Written entirely by White across a period of hurt and upheaval, and recorded live in the room with producer Ollie Clark in around two takes, the EP carries the warmth and grain of something captured rather than constructed. Joshua Woolf handled the mix and master.
Soul is the gravitational centre, but jazz and Latin colour drift in at the edges, giving the record a looseness that serves its subject matter well. These are songs about a life lived at full volume, confusion and recklessness included, and they sound like it.
"It celebrates and mourns a part of my life that was fun, reckless, confusing, painful, loved and finally concluded in self-reflection and change," White says of the collection. The arc is real: songs that began in anxiety and arrive, by the EP's close, somewhere close to peace. "Perfection is overrated and life is not black and white," she adds. It's the kind of thing that sounds simple until you realise how long it takes most people to actually believe it.
White's story has always been defined by that kind of earned conviction. Polish-born and London-arrived at twenty, with £300, two suitcases, and no pre-existing network, she learned the city the way most serious artists do, through the open mic circuit, through persistence, through slowly filling bigger rooms. A former professional ballroom dancer, she carries a performer's instinct for presence and timing into everything she does. Her voice, husky and unhurried, has invited comparisons to Joy Crookes, Paloma Faith, and Olivia Dean, though what it most resembles is simply itself: direct, emotionally spacious, built for the kind of songs that ask something of the listener.

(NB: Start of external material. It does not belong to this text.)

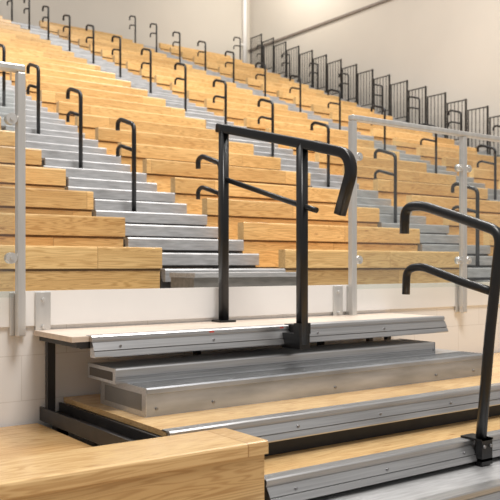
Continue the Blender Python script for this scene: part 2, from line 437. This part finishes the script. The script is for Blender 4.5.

The live show bearing the EP's name sold out, and returns by popular demand on April 23rd at London's Lower Third. A 2024 Next Level Award from Help Musicians provided the financial foundation to record the project properly. Support from Global Soul, Sofar Sounds, Jodie's Bryant Discover Live, Under The Radar, and Success Express has continued to build the groundwork beneath her.
What A Night With A Sazerac represents, more than any single song or moment, is an artist who has caught up with her own potential. The record was written in the thick of things. It is being released from the other side, by someone who knows the difference.